Brand building is like pushing a rock up a hill and the moment you stop the rock rolls back down again. Project-based work feels like you get hired to push a rock up a hill, you go away and it rolls back down again. It’s like what’s the point? Why even bother? I don’t know if clients will come around and see that or if their world has become so short-term that they’re living quarter to quarter that they frankly don’t care about what happens two quarters from now because they’ll have moved on.
Do you think marketers’ focus on short-term growth is leading to more project-based work?
[Short-term thinking] is how clients get into a death spiral, that they’re so obsessed with sales today that they sacrifice brand building. You can get away with that for a while but eventually, it catches up to you. If your brand doesn’t bring any extra value to consumers’ minds then you’re just a commodity. I get the short-term need to deliver sales today but if that’s all you do your tomorrow is not going to look that great.
How does it change the relationship with the client?
When you’re hired in a restricted way with [the assignment] of a campaign in the next four months to do something specific you’re at arm’s length from their business and you don’t really get to add as much value as you could. This sounds terrible, but you don’t care as much. You feel like a mercenary. The soldiers who fight the hardest are the ones who believe in their flag and they’re fighting for a bigger cause.

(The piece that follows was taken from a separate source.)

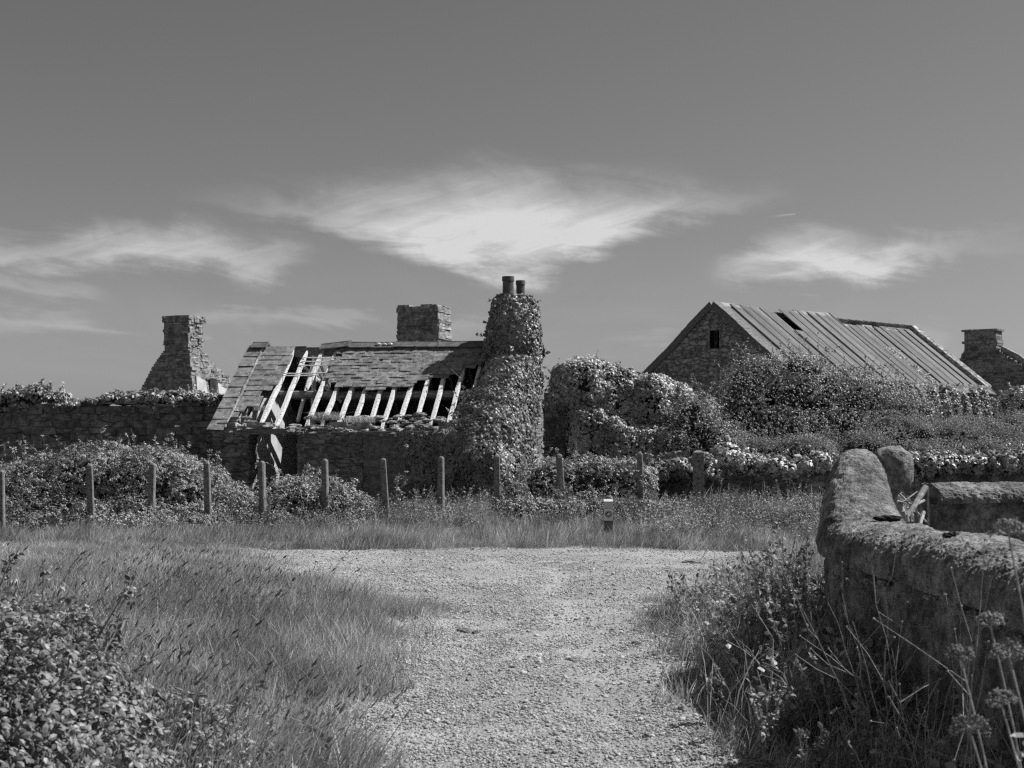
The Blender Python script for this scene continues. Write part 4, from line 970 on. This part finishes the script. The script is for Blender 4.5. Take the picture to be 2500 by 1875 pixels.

When you’re just a mercenary hired to do something and get out you behave differently — and not better. I can see that’s the kind of thing that would get clients to be turned off from agencies if they see that kind of behavior and that could become a death spiral in itself.
So it becomes more transactional?
In a pure service relationship, where the client says they want 10 Facebook ads and they won’t spend more than $5,000 or whatever, I’m only going to give the minimum because I don’t see any future in it. Why would I overdeliver when you’ve made it clear there’s no future, it’s very transactional and there’s this [lack of trust]? We kill ourselves on the clients who trust us because we feel an obligation. When they’re holding us at arm’s length, they don’t trust us, they challenge every invoice, if they want to be that way we’ll do the minimum. But that’s not how we want to work. It’s not fun.
Does the shift to more project-based work scare you?
It does. One of the things we’ve realized is that as our revenue has gotten more variable we’ve had to make our cost structure more variable. That means more freelancers. There’s a lot of great freelancers but that’s also a mercenary mindset. The best work comes from tight-knit teams that know each other and trust each other over a period of time. That becomes harder when you can’t staff that way. Freelancers can be a mixed bag. I do think there’s a risk. Will we be able to still do great work without our classic model of a tight, well-tested team? It also perpetuates the worst stereotype about agencies, which is that we’re all smoke and mirrors because the people in the pitch aren’t even working on the business. That becomes especially true when it’s a world of freelancers coming in, which you have to do because the client did not give you a two-year contract but a six-month project.
But marketing departments inside companies also feel more unstable. Do you think marketers are doing this because they don’t know where they’ll be long-term?
Seems like it. We’re just the trickle-down of their instability. Every business that we work in is being rocked and shaken up and they don’t know what’s coming next. They don’t know if Amazon is going to come in and destroy them. Years ago, they might’ve had a three or five-year plan. That feels impossible to do now so they don’t commit resources that much farther out and that trickles down to us. I always feel like agencies are like canaries in the economic coal mine — whatever happens in the economy in general happens in an exaggerated fashion in the agency world.
Do they still try to push out payment terms with project-based work?
Oh, yeah. We’ve had billion-dollar clients try to put our little agency on 90-day terms where we’re providing financing to these billion-dollar companies. The nerve. But that’s capitalism, kill or be killed. Our dream is not to be at war with our clients. Our dream is they trust us and we trust them.